Print the data exactly, leaving nothing out.

┄┄┄┄┄┄┄┄┄┄┄┄┄┄┄┄┄┄┄┄

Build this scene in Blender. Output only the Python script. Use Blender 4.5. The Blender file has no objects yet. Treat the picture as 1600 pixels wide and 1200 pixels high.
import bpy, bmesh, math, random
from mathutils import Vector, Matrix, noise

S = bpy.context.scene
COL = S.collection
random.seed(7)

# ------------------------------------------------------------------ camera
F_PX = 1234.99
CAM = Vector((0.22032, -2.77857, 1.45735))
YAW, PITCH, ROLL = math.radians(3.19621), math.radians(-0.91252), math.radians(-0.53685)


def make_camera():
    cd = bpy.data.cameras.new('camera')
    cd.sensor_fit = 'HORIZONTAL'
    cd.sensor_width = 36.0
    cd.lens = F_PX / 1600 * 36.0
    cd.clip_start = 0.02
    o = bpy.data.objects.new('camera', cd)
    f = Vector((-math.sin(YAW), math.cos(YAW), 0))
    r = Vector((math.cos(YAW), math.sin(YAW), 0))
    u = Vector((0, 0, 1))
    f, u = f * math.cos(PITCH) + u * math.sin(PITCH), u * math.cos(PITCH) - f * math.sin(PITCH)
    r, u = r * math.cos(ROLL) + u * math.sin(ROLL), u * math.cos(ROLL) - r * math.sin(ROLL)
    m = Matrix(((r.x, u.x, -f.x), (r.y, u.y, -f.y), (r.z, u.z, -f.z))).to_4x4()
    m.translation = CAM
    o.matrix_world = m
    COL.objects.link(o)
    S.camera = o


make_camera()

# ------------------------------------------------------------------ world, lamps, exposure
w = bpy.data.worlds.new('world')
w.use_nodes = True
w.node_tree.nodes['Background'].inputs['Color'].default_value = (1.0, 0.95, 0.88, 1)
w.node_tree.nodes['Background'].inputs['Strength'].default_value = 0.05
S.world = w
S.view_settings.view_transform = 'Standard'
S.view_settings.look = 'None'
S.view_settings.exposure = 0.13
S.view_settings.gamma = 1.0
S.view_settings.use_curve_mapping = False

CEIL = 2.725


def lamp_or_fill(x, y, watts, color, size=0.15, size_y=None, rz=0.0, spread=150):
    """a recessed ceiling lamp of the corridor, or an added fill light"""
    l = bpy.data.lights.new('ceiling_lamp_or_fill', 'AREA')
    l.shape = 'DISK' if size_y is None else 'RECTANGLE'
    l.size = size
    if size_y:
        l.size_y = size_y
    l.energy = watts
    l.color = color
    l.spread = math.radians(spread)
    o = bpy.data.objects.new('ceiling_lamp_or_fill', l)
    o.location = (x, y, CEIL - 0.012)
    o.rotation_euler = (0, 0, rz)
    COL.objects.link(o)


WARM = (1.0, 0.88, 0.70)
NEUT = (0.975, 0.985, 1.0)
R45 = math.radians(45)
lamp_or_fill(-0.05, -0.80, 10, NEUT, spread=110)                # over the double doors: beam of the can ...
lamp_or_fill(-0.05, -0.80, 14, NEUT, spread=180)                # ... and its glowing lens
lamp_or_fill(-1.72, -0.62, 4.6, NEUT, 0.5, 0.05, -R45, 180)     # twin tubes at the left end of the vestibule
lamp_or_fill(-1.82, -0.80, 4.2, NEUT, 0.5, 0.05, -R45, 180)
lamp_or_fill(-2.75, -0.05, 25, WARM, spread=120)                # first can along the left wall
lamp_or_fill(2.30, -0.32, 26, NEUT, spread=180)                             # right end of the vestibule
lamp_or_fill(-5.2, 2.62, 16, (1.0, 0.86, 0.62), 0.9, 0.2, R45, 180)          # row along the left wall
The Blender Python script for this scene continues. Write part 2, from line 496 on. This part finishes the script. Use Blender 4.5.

┄┄┄┄┄┄┄┄┄┄┄┄┄┄┄┄┄┄┄┄

Answer for the task:
Build this scene in Blender. Output only the Python script. Use Blender 4.5. The Blender file has no objects yet. Treat the picture as 1600 pixels wide and 1200 pixels high.
import bpy, bmesh, math, random
from mathutils import Vector, Matrix, noise

S = bpy.context.scene
COL = S.collection
random.seed(7)

# ------------------------------------------------------------------ camera
F_PX = 1234.99
CAM = Vector((0.22032, -2.77857, 1.45735))
YAW, PITCH, ROLL = math.radians(3.19621), math.radians(-0.91252), math.radians(-0.53685)


def make_camera():
    cd = bpy.data.cameras.new('camera')
    cd.sensor_fit = 'HORIZONTAL'
    cd.sensor_width = 36.0
    cd.lens = F_PX / 1600 * 36.0
    cd.clip_start = 0.02
    o = bpy.data.objects.new('camera', cd)
    f = Vector((-math.sin(YAW), math.cos(YAW), 0))
    r = Vector((math.cos(YAW), math.sin(YAW), 0))
    u = Vector((0, 0, 1))
    f, u = f * math.cos(PITCH) + u * math.sin(PITCH), u * math.cos(PITCH) - f * math.sin(PITCH)
    r, u = r * math.cos(ROLL) + u * math.sin(ROLL), u * math.cos(ROLL) - r * math.sin(ROLL)
    m = Matrix(((r.x, u.x, -f.x), (r.y, u.y, -f.y), (r.z, u.z, -f.z))).to_4x4()
    m.translation = CAM
    o.matrix_world = m
    COL.objects.link(o)
    S.camera = o


make_camera()

# ------------------------------------------------------------------ world, lamps, exposure
w = bpy.data.worlds.new('world')
w.use_nodes = True
w.node_tree.nodes['Background'].inputs['Color'].default_value = (1.0, 0.95, 0.88, 1)
w.node_tree.nodes['Background'].inputs['Strength'].default_value = 0.05
S.world = w
S.view_settings.view_transform = 'Standard'
S.view_settings.look = 'None'
S.view_settings.exposure = 0.13
S.view_settings.gamma = 1.0
S.view_settings.use_curve_mapping = False

CEIL = 2.725


def lamp_or_fill(x, y, watts, color, size=0.15, size_y=None, rz=0.0, spread=150):
    """a recessed ceiling lamp of the corridor, or an added fill light"""
    l = bpy.data.lights.new('ceiling_lamp_or_fill', 'AREA')
    l.shape = 'DISK' if size_y is None else 'RECTANGLE'
    l.size = size
    if size_y:
        l.size_y = size_y
    l.energy = watts
    l.color = color
    l.spread = math.radians(spread)
    o = bpy.data.objects.new('ceiling_lamp_or_fill', l)
    o.location = (x, y, CEIL - 0.012)
    o.rotation_euler = (0, 0, rz)
    COL.objects.link(o)


WARM = (1.0, 0.88, 0.70)
NEUT = (0.975, 0.985, 1.0)
R45 = math.radians(45)
lamp_or_fill(-0.05, -0.80, 10, NEUT, spread=110)                # over the double doors: beam of the can ...
lamp_or_fill(-0.05, -0.80, 14, NEUT, spread=180)                # ... and its glowing lens
lamp_or_fill(-1.72, -0.62, 4.6, NEUT, 0.5, 0.05, -R45, 180)     # twin tubes at the left end of the vestibule
lamp_or_fill(-1.82, -0.80, 4.2, NEUT, 0.5, 0.05, -R45, 180)
lamp_or_fill(-2.75, -0.05, 25, WARM, spread=120)                # first can along the left wall
lamp_or_fill(2.30, -0.32, 26, NEUT, spread=180)                             # right end of the vestibule
lamp_or_fill(-5.2, 2.62, 16, (1.0, 0.86, 0.62), 0.9, 0.2, R45, 180)          # row along the left wall
The Blender Python script for this scene continues. Write part 2, from line 496 on. This part finishes the script. Use Blender 4.5.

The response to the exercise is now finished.